Requirement: Leaving the pictures out, print the lines from the first line of the listing through the line containing "from mathutils import", exactly as they read, and no others.
:::::
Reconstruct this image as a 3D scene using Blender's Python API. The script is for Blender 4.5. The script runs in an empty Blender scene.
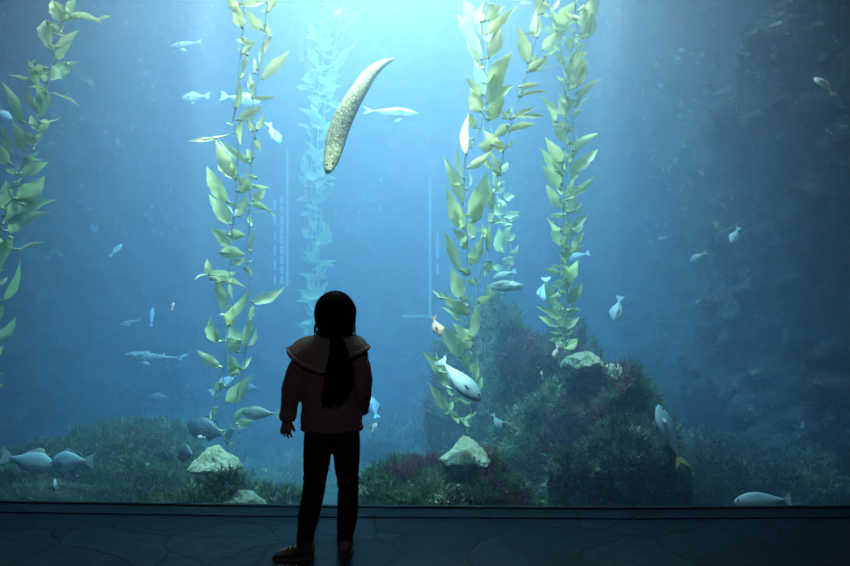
import bpy, bmesh, math, random
import numpy as np
from mathutils import Vector, Matrix, noise, Quaternion

random.seed(7); rng = np.random.default_rng(7)
SC = bpy.context.scene
COL = SC.collection
PI = math.pi
F, CAMZ = 826.4, 1.13                      # focal length in pixels of the 850 wide frame, eye height


def P(px, py, d):
    """point of the place at depth d along the photograph's line of sight"""
    return Vector(((px - 425) / F * d, d, CAMZ - (py - 283) / F * d))


# ------------------------------------------------------------------ materials
def new_mat(name):
    m = bpy.data.materials.new(name); m.use_nodes = True
    nt = m.node_tree; nt.nodes.clear()
    out = nt.nodes.new('ShaderNodeOutputMaterial')
    return m, nt, out


def N(nt, typ, **kw):
    n = nt.nodes.new(typ)
    for k, v in kw.items():
        if k in n.inputs.keys():
            n.inputs[k].default_value = v
        else:
            setattr(n, k, v)
    return n


def ramp(nt, fac, stops, interp='LINEAR'):
    r = nt.nodes.new('ShaderNodeValToRGB'); r.color_ramp.interpolation = interp
    e = r.color_ramp.elements
    e[0].position, e[0].color = stops[0][0], (*stops[0][1], 1)
    e[1].position, e[1].color = stops[-1][0], (*stops[-1][1], 1)
    for p, c in stops[1:-1]:
        x = e.new(p); x.color = (*c, 1)
    nt.links.new(fac, r.inputs[0])
    return r.outputs[0]


def simple(name, col, rough=.6, metal=0, spec=.5, noise_scale=None, var=.25, bump=0, bscale=60, coord='Object'):
    m, nt, out = new_mat(name)
    b = N(nt, 'ShaderNodeBsdfPrincipled', Roughness=rough, Metallic=metal)
    b.inputs['Specular IOR Level'].default_value = spec
    tc = nt.nodes.new('ShaderNodeTexCoord')
    nz = N(nt, 'ShaderNodeTexNoise', Scale=noise_scale or 20, Detail=4)
    nt.links.new(tc.outputs[coord], nz.inputs['Vector'])
    lo = tuple(c * (1 - var) for c in col); hi = tuple(min(1, c * (1 + var)) for c in col)
    nt.links.new(ramp(nt, nz.outputs[0], [(.3, lo), (.7, hi)]), b.inputs['Base Color'])
    if bump:
        n2 = N(nt, 'ShaderNodeTexNoise', Scale=bscale, Detail=3)
        nt.links.new(tc.outputs[coord], n2.inputs['Vector'])
        bp = N(nt, 'ShaderNodeBump', Strength=bump, Distance=.01)
        nt.links.new(n2.outputs[0], bp.inputs['Height']); nt.links.new(bp.outputs[0], b.inputs['Normal'])
    nt.links.new(b.outputs[0], out.inputs[0])
    return m


def mat_water():
    m, nt, out = new_mat('sea_water')
    s = N(nt, 'ShaderNodeVolumeScatter', Color=SCAT_COL, Density=SCAT_D, Anisotropy=.35)
    a = N(nt, 'ShaderNodeVolumeAbsorption', Color=ABS_COL, Density=ABS_D)
    ad = nt.nodes.new('ShaderNodeAddShader')
    nt.links.new(s.outputs[0], ad.inputs[0]); nt.links.new(a.outputs[0], ad.inputs[1])
    nt.links.new(ad.outputs[0], out.inputs['Volume'])
    return m


SCAT_COL, SCAT_D = (.58, .73, 1.0, 1), .205
ABS_COL, ABS_D = (.12, .68, .97, 1), .47


def mat_pane():
    m, nt, out = new_mat('acrylic_pane')
    t = N(nt, 'ShaderNodeBsdfTransparent', Color=(.975, .99, .995, 1))
    g = N(nt, 'ShaderNodeBsdfGlossy', Roughness=.02)
    fr = N(nt, 'ShaderNodeFresnel', IOR=1.12)
    mx = nt.nodes.new('ShaderNodeMixShader')
    nt.links.new(fr.outputs[0], mx.inputs[0]); nt.links.new(t.outputs[0], mx.inputs[1]); nt.links.new(g.outputs[0], mx.inputs[2])
    nt.links.new(mx.outputs[0], out.inputs[0])
    return m


def mat_seam():
    m, nt, out = new_mat('clear_joint')
    t = N(nt, 'ShaderNodeBsdfTransparent', Color=(.99, .992, .995, 1))
    nt.links.new(t.outputs[0], out.inputs[0])
    return m


def mat_kelp(name, a, b, c):
    """leathery translucent blade: pigment from the per-blade tint plus mottling"""
    m, nt, out = new_mat(name)
    at = N(nt, 'ShaderNodeAttribute', attribute_name='tint')
    tc = nt.nodes.new('ShaderNodeTexCoord')
    nz = N(nt, 'ShaderNodeTexNoise', Scale=28, Detail=5, Roughness=.6)
    nt.links.new(tc.outputs['Object'], nz.inputs['Vector'])
    ad = N(nt, 'ShaderNodeMath', operation='MULTIPLY_ADD')
    nt.links.new(nz.outputs[0], ad.inputs[0]); ad.inputs[1].default_value = .35
    nt.links.new(at.outputs['Fac'], ad.inputs[2])
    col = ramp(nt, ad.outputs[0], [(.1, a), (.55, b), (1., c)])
    d = N(nt, 'ShaderNodeBsdfPrincipled', Roughness=.33)
    tr = nt.nodes.new('ShaderNodeBsdfTranslucent')
    bp = N(nt, 'ShaderNodeBump', Strength=.5, Distance=.01)
    nt.links.new(nz.outputs[0], bp.inputs['Height']); nt.links.new(bp.outputs[0], d.inputs['Normal'])
    nt.links.new(col, d.inputs['Base Color']); nt.links.new(col, tr.inputs['Color'])
    mx = N(nt, 'ShaderNodeMixShader', Fac=.5)
    nt.links.new(d.outputs[0], mx.inputs[1]); nt.links.new(tr.outputs[0], mx.inputs[2])
    nt.links.new(mx.outputs[0], out.inputs[0])
    return m


def mat_rock(name='encrusted_rock', scale=3.0, dark=(.035, .045, .03), mid=(.11, .12, .07), red=(.16, .05, .06), pale=(.42, .44, .33), clump=0):
    m, nt, out = new_mat(name)
    tc = nt.nodes.new('ShaderNodeTexCoord')
    v = tc.outputs['Object']
    n1 = N(nt, 'ShaderNodeTexNoise', Scale=scale, Detail=9, Roughness=.68); nt.links.new(v, n1.inputs['Vector'])
    n2 = N(nt, 'ShaderNodeTexNoise', Scale=scale * 1.7, Detail=7, Roughness=.7); n2.inputs['Distortion'].default_value = .6
    nt.links.new(v, n2.inputs['Vector'])
    n3 = N(nt, 'ShaderNodeTexNoise', Scale=scale * 5, Detail=6, Roughness=.75); nt.links.new(v, n3.inputs['Vector'])
    base = ramp(nt, n1.outputs[0], [(.35, dark), (.6, mid)])
    f2 = ramp(nt, n2.outputs[0], [(.52, (0, 0, 0)), (.62, (1, 1, 1))])
    mx = N(nt, 'ShaderNodeMix', data_type='RGBA'); nt.links.new(f2, mx.inputs[0]); nt.links.new(base, mx.inputs[6]); mx.inputs[7].default_value = (*red, 1)
    f3 = ramp(nt, n3.outputs[0], [(.56, (0, 0, 0)), (.68, (1, 1, 1))])
    if clump:      # crust grows in large patches
        n4 = N(nt, 'ShaderNodeTexNoise', Scale=clump, Detail=3); nt.links.new(v, n4.inputs['Vector'])
        mm = N(nt, 'ShaderNodeMath', operation='MULTIPLY'); nt.links.new(f3, mm.inputs[0]); nt.links.new(ramp(nt, n4.outputs[0], [(.5, (0, 0, 0)), (.6, (1, 1, 1))]), mm.inputs[1]); f3 = mm.outputs[0]
    mx2 = N(nt, 'ShaderNodeMix', data_type='RGBA'); nt.links.new(f3, mx2.inputs[0]); nt.links.new(mx.outputs[2], mx2.inputs[6]); mx2.inputs[7].default_value = (*pale, 1)
    b = N(nt, 'ShaderNodeBsdfPrincipled', Roughness=.9)
    nt.links.new(mx2.outputs[2], b.inputs['Base Color'])
    bp = N(nt, 'ShaderNodeBump', Strength=1, Distance=.08); nt.links.new(n3.outputs[0], bp.inputs['Height']); nt.links.new(bp.outputs[0], b.inputs['Normal'])
    nt.links.new(b.outputs[0], out.inputs[0])
    return m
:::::
Result for this exercise:
Reconstruct this image as a 3D scene using Blender's Python API. The script is for Blender 4.5. The script runs in an empty Blender scene.
import bpy, bmesh, math, random
import numpy as np
from mathutils import Vector, Matrix, noise, Quaternion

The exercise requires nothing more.